§ The problem: Look through the lines below and extract each one that contains "scene".

§ Data provided:
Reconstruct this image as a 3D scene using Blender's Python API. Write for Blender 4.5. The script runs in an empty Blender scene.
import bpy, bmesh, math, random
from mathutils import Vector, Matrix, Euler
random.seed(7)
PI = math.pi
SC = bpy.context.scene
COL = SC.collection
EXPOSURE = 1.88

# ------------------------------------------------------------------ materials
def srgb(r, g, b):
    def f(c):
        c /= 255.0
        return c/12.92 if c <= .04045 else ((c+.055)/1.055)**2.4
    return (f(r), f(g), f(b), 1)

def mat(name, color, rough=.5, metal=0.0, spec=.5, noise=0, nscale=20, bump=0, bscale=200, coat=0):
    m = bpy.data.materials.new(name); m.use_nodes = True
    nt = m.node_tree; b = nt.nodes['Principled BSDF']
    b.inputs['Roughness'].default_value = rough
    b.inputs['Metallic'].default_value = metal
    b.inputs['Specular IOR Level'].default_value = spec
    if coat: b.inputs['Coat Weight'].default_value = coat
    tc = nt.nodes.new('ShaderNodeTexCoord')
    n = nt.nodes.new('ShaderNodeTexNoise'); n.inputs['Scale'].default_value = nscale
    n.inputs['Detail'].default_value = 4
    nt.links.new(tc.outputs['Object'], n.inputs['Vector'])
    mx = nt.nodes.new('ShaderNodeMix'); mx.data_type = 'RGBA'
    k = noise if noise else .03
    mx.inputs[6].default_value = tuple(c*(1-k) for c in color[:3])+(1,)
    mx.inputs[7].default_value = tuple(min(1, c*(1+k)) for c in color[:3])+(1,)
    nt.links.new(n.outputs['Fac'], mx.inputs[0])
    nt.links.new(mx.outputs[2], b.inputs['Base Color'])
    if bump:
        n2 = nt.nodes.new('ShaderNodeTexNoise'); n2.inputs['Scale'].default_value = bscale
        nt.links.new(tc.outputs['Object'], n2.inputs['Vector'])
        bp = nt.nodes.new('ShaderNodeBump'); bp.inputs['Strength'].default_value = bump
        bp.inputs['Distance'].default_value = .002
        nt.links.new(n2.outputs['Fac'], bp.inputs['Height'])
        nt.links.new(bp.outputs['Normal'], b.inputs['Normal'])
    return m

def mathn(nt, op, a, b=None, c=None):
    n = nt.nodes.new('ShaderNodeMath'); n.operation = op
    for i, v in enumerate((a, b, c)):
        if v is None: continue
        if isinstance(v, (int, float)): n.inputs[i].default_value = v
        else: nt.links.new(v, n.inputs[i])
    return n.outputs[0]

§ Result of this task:
Reconstruct this image as a 3D scene using Blender's Python API. Write for Blender 4.5. The script runs in an empty Blender scene.
SC = bpy.context.scene